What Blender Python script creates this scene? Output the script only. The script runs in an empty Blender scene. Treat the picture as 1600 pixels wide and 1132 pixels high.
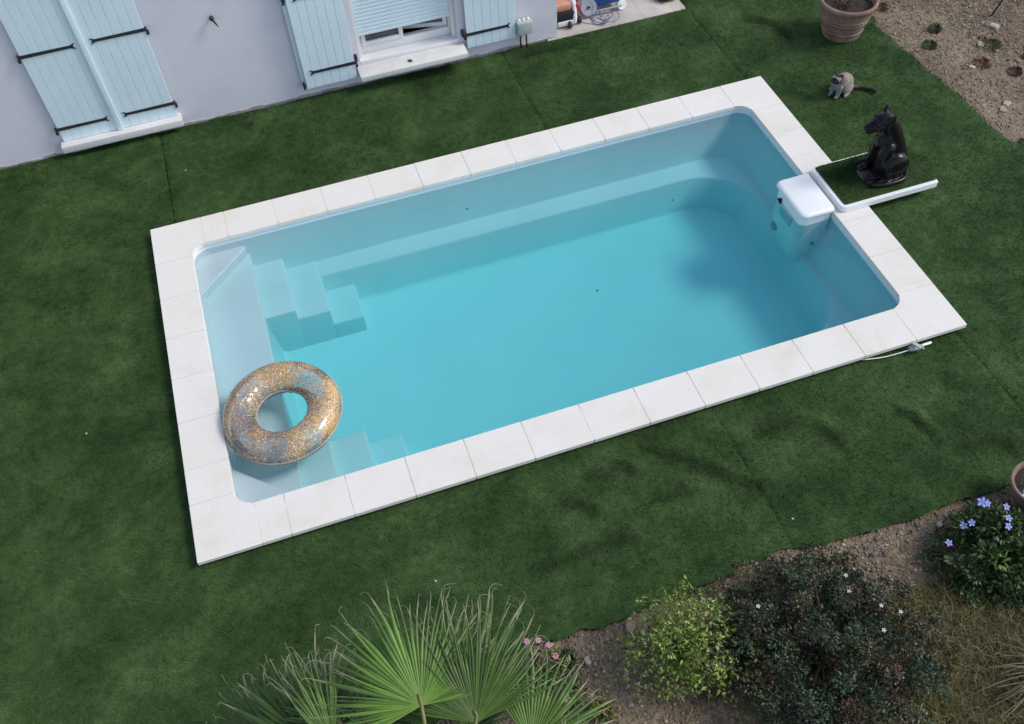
import bpy, bmesh, math, random
import numpy as np
from mathutils import Vector, Matrix, Euler
sc = bpy.context.scene
COL = sc.collection
R = math.radians
random.seed(7); RNG = np.random.default_rng(11)

# ------------------------------------------------------------ camera, light, exposure
cam_d = bpy.data.cameras.new("camera"); cam = bpy.data.objects.new("camera", cam_d); COL.objects.link(cam)
cam_d.sensor_width = 36; cam_d.lens = 33.68; cam_d.clip_end = 500
rt, dn, fw = (0.94750672, -0.31663523, -0.04442017), (-0.27648871, -0.74163029, -0.61117797), (0.16057713, 0.59137691, -0.79024574)
cam.matrix_world = Matrix(((rt[0], -dn[0], -fw[0], -1.91543), (rt[1], -dn[1], -fw[1], -6.09399), (rt[2], -dn[2], -fw[2], 6.85788), (0, 0, 0, 1)))
sc.camera = cam
world = bpy.data.worlds.new("World"); sc.world = world; world.use_nodes = True
wn = world.node_tree; bg = wn.nodes['Background']
sky = wn.nodes.new('ShaderNodeTexSky'); sky.sky_type = 'NISHITA'; sky.sun_disc = False
SUN_DIR = Vector((1.0, -0.27, 0.0)).normalized(); SUN_EL = R(45)
sky.sun_elevation = SUN_EL; sky.sun_rotation = math.atan2(SUN_DIR.x, SUN_DIR.y)
hs = wn.nodes.new('ShaderNodeHueSaturation'); hs.inputs['Saturation'].default_value = 0.74   # a hazy, milky sky
wn.links.new(sky.outputs[0], hs.inputs['Color']); wn.links.new(hs.outputs[0], bg.inputs[0])
bg.inputs[1].default_value = 0.15
sd = bpy.data.lights.new("sun", 'SUN'); sd.energy = 1.65; sd.angle = R(17); sd.color = (1.0, 0.94, 0.86)
sun = bpy.data.objects.new("sun", sd); COL.objects.link(sun)
dvec = Vector((SUN_DIR.x * math.cos(SUN_EL), SUN_DIR.y * math.cos(SUN_EL), math.sin(SUN_EL)))
sun.rotation_euler = dvec.to_track_quat('Z', 'Y').to_euler(); sun.location = dvec * 20
sc.view_settings.view_transform = 'Standard'; sc.view_settings.look = 'None'
sc.view_settings.gamma = 1; sc.view_settings.exposure = 0.35
sc.cycles.volume_bounces = 0; sc.cycles.transparent_max_bounces = 16

# ------------------------------------------------------------ helpers
def tag(o, label=None, cat=None, group=None, kind=None):
    if label: o['label'] = label
    if cat: o['category'] = cat
    if group: o['group'] = group
    if kind: o['kind'] = kind
    return o
def empty(name, loc, label, cat, group=None, rz=0):
    o = bpy.data.objects.new(name, None); COL.objects.link(o); o.location = loc; o.rotation_euler = (0, 0, rz)
    o.empty_display_size = 0.1
    return tag(o, label, cat, group)
def link(name, me, m, parent=None, smooth=False):
    o = bpy.data.objects.new(name, me); COL.objects.link(o)
    if m: me.materials.append(m)
    if parent is not None: o.parent = parent
    if smooth:
        for p in me.polygons: p.use_smooth = True
    return o
def build(name, bm, m, parent=None, smooth=False, auto=None):
    me = bpy.data.meshes.new(name); bmesh.ops.recalc_face_normals(bm, faces=bm.faces[:]); bm.to_mesh(me); bm.free()
    o = link(name, me, m, parent, smooth or auto is not None)
    if auto is not None:
        sharp = [e for e in me.edges]
        me.set_sharp_from_angle(angle=R(auto))
    return o
def npmesh(name, V, F, m, parent=None, col=None, smooth=False):
    """V (n,3), F (k,s) all of one size; col = per-vertex (n,3) colour"""
    me = bpy.data.meshes.new(name); V = np.asarray(V, np.float32); F = np.asarray(F, np.int32)
    k, s = F.shape
    me.vertices.add(len(V)); me.vertices.foreach_set('co', V.ravel())
    me.loops.add(k * s); me.loops.foreach_set('vertex_index', F.ravel())
    me.polygons.add(k); me.polygons.foreach_set('loop_start', np.arange(0, k * s, s, dtype=np.int32))
    me.polygons.foreach_set('loop_total', np.full(k, s, np.int32))
    if smooth: me.polygons.foreach_set('use_smooth', np.ones(k, bool))
    me.update(calc_edges=True)
    if col is not None:
        a = me.color_attributes.new('Col', 'FLOAT_COLOR', 'POINT')
        c = np.ones((len(V), 4), np.float32); c[:, :3] = col; a.data.foreach_set('color', c.ravel())
    return link(name, me, m, parent)
def box(bm, c, s, rz=0, bev=0, seg=2, rot=None):
    mm = Matrix.Translation(c) @ (rot if rot is not None else Matrix.Rotation(rz, 4, 'Z')) @ Matrix.Diagonal((s[0], s[1], s[2], 1))
    r = bmesh.ops.create_cube(bm, size=1, matrix=mm)
    if bev:
        es = list({e for v in r['verts'] for e in v.link_edges})
        bmesh.ops.bevel(bm, geom=es, offset=bev, segments=seg, affect='EDGES', profile=0.6)
def boxlim(bm, x0, x1, y0, y1, z0, z1, bev=0, seg=2): box(bm, ((x0+x1)/2, (y0+y1)/2, (z0+z1)/2), (x1-x0, y1-y0, z1-z0), 0, bev, seg)
def tube(bm, pts, rad, n=8, cap=True):
    pts = [Vector(p) for p in pts]; rs = rad if isinstance(rad, (list, tuple)) else [rad] * len(pts)
    rings = []; up = None
    for i, p in enumerate(pts):
        t = (pts[min(i+1, len(pts)-1)] - pts[max(i-1, 0)]).normalized()
        if up is None: up = Vector((0, 0, 1)) if abs(t.z) < 0.9 else Vector((1, 0, 0))
        a = t.cross(up).normalized(); b = t.cross(a).normalized(); up = -b if b.dot(up) < 0 else b
        a = up.cross(t).normalized()
        rings.append([bm.verts.new(p + (a * math.cos(2*math.pi*k/n) + up * math.sin(2*math.pi*k/n)) * rs[i]) for k in range(n)])
    for r0, r1 in zip(rings, rings[1:]):
        for k in range(n): bm.faces.new((r0[k], r0[(k+1) % n], r1[(k+1) % n], r1[k]))
    if cap: bm.faces.new(rings[0][::-1]); bm.faces.new(rings[-1])
def lathe(bm, prof, c=(0, 0, 0), n=40, M=None):
    rings = []
    for r, z in prof:
        ring = []
        for k in range(n):
            v = Vector((r*math.cos(2*math.pi*k/n), r*math.sin(2*math.pi*k/n), z))
            if M is not None: v = M @ v
            ring.append(bm.verts.new(v + Vector(c)))
        rings.append(ring)
    for r0, r1 in zip(rings, rings[1:]):
        for k in range(n): bm.faces.new((r0[k], r0[(k+1) % n], r1[(k+1) % n], r1[k]))
    return rings
def curvept(pts, n=8):
    """Catmull-Rom resample"""
    P = [Vector(p) for p in pts]; P = [2*P[0]-P[1]] + P + [2*P[-1]-P[-2]]; out = []
    for i in range(1, len(P)-2):
        for k in range(n):
            t = k/n; a, b, c, d = P[i-1:i+3]
            out.append(0.5*((2*b) + (c-a)*t + (2*a-5*b+4*c-d)*t*t + (3*b-a-3*c+d)*t**3))
    out.append(P[-2]); return out
def blob(name, caps, vox, m, parent=None, smooth_it=6, paint=None):
    """one continuous body: tapered capsules and ellipsoids fused by a voxel remesh"""
    bm = bmesh.new()
    for c in caps:
        if c[0] == 'c':
            _, p0, r0, p1, r1 = c; b2 = bmesh.new()
            for p, r in ((p0, r0), (p1, r1)):
                bmesh.ops.create_icosphere(b2, subdivisions=3, radius=r, matrix=Matrix.Translation(p))
            res = bmesh.ops.convex_hull(b2, input=b2.verts[:])
            dead = [v for v in b2.verts if not v.link_faces] 
            bmesh.ops.delete(b2, geom=list({g for g in res['geom_interior'] if isinstance(g, bmesh.types.BMVert)}), context='VERTS')
        else:
            _, p, r = c[:3]; rot = c[3] if len(c) > 3 else Matrix.Identity(4); b2 = bmesh.new()
            bmesh.ops.create_icosphere(b2, subdivisions=3, radius=1, matrix=Matrix.Translation(p) @ rot @ Matrix.Diagonal((*r, 1)))
        t = bpy.data.meshes.new('t'); b2.to_mesh(t); b2.free(); bm.from_mesh(t); bpy.data.meshes.remove(t)
    me = bpy.data.meshes.new(name); bm.to_mesh(me); bm.free()
    o = bpy.data.objects.new(name, me); COL.objects.link(o)
    r = o.modifiers.new('r', 'REMESH'); r.mode = 'VOXEL'; r.voxel_size = vox
    s = o.modifiers.new('s', 'SMOOTH'); s.iterations = smooth_it; s.factor = 0.5
    dg = bpy.context.evaluated_depsgraph_get(); ev = o.evaluated_get(dg)
    me2 = bpy.data.meshes.new_from_object(ev); o.modifiers.clear(); o.data = me2; me2.name = name
    me2.materials.clear(); me2.materials.append(m)
    for p in me2.polygons: p.use_smooth = True
    if paint:
        a = me2.color_attributes.new('Col', 'FLOAT_COLOR', 'POINT')
        for i, v in enumerate(me2.vertices): a.data[i].color = (*paint(v.co), 1)
    if parent is not None: o.parent = parent
    return o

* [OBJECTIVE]
Write out an exact copy of the listing, first line through the line containing "random.seed(7); RNG = np.random.default_rng(11)", with the pictures left out.

* [REPLY TO THE TASK]
What Blender Python script creates this scene? Output the script only. The script runs in an empty Blender scene. Treat the picture as 1600 pixels wide and 1132 pixels high.
import bpy, bmesh, math, random
import numpy as np
from mathutils import Vector, Matrix, Euler
sc = bpy.context.scene
COL = sc.collection
R = math.radians
random.seed(7); RNG = np.random.default_rng(11)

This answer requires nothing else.